Earlier this quarter, Campus Provost and Executive Vice Chancellor David Kliger completed his second full year on the job. During that time he has served Chancellors Denton and Blumenthal and provided important transitional support between their two administrations. With the current year approaching its final month, the campus provost discusses one priority that has remained constant during his two years in his current position.
What do you consider to be the most important work you have done as campus provost?
I think the most important work on my desk during these two years has been the task of overseeing the development of a campus academic plan. The campus has been engaged in ongoing planning efforts for a number of years. However, we have been challenged in our ability to integrate those plans into an overall vision for the campus--one that builds on our strengths, identifies our distinctions, establishes priorities, and considers the regional programs that have been initiated in the Silicon Valley and Monterey.
In the period of rapid enrollment growth experienced during the past decade, we often had the luxury of new money coming to the campus to support new programs and interests. As we prepare for more measured growth in the coming decade, careful consideration of how we use our resources will be necessary to achieve our most critical goals.
Can you describe the plan and the new directions it identifies for the campus?
In brief, the academic plan reflects the interests of the faculty and their scholarship priorities. In preparing the draft plan, we examined the current academic strengths across the campus, the plans of departments and divisions for future faculty hires, the prospects for new programs, and the needs of the state. From that process, we identified six broad areas around which the campus interests coalesce. These are: a) technology and its impact on society; b) public documentation and communication; c) science and policy of evolving environments; d) human health; e) cross-cultural initiatives; and 6) transnationalism and globalization. This approach enables us to support our traditional programs but build new programs in a way that maximizes the impact we can have in these areas. This approach also plays to one of the campus's true strengths: our legacy of collaborative work in research and instruction, performed across disciplinary boundaries.
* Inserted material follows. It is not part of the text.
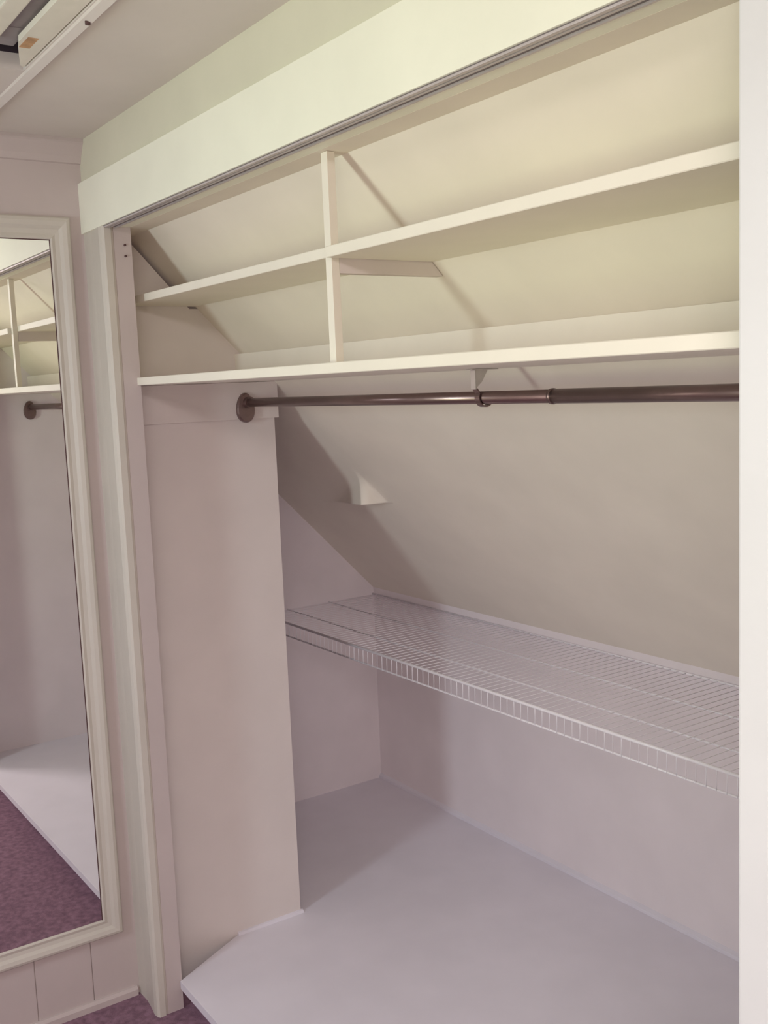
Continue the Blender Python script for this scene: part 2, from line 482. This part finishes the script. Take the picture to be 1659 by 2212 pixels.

How close to final is this plan?
An academic plan is never finished because the nature of the academic enterprise is dynamic-always changing as new areas of knowledge emerge, economies fluctuate, societal needs change, and student interest moves us in new directions.
The planning process has been iterative over the last two years. It started with the faculty, the Deans then worked to unite departmental plans into divisional plans. Vice Provost Alison Galloway has taken the lead on consulting with the Deans, the Academic Senate, and other campus constituents to develop the campus plan. Vice Provost Galloway is now working on an implementation component to the plan, which should be finalized for campus review sometime in fall quarter.
Will there be opportunities for other members of the campus community to provide input?
I welcome broad review of the Academic Plan; please encourage others to view the current draft. Members of the campus community can e-mail comments to me at: cpevc@ucsc.edu.
There have been periods when the campus functioned without an academic plan. It may seem obvious, but why do you think it matters so much?
It's not always obvious, but the academic plan helps us to understand where we want to go, and will help guide our actions to ensure we get there. The academic plan is important because it lays out the choices we face, the options we should consider, the costs in financial and academic terms, and which options appear to best serve the campus community. We need to build a collective understanding that we may need to forgo some of the things we want in order to support those things that are more important. The academic plan helps us understand the tradeoffs that will be inherent in the decisions we make. But more importantly it helps us identify opportunities to work across traditional boundaries and leverage existing resources so that the resulting academic program will be more than the sum of its parts.
Another reason to care about our academic plan is that we are about to launch our first comprehensive fundraising campaign. We train students to be good stewards of the environment, to utilize technology in exploring the universe, to understand how globalization affects our lives, to appreciate how creativity and artistic expression enriches our lives, and to understand ourselves, our health, and our societies. We want people outside of our immediate community to understand the impact of our work so they will want to contribute financially to support that work.
After two years in this position, what do you like most about your current job?
When I was interviewing for faculty positions early in my career, I was persuaded to come to Santa Cruz because I believed that it offered an opportunity to be part of a community that shared my values, where I could engage in work I found interesting, where I found colleagues I respected, and students who were engaged and committed. After 35 years, the things that brought me here are the same things that energize me in my current position.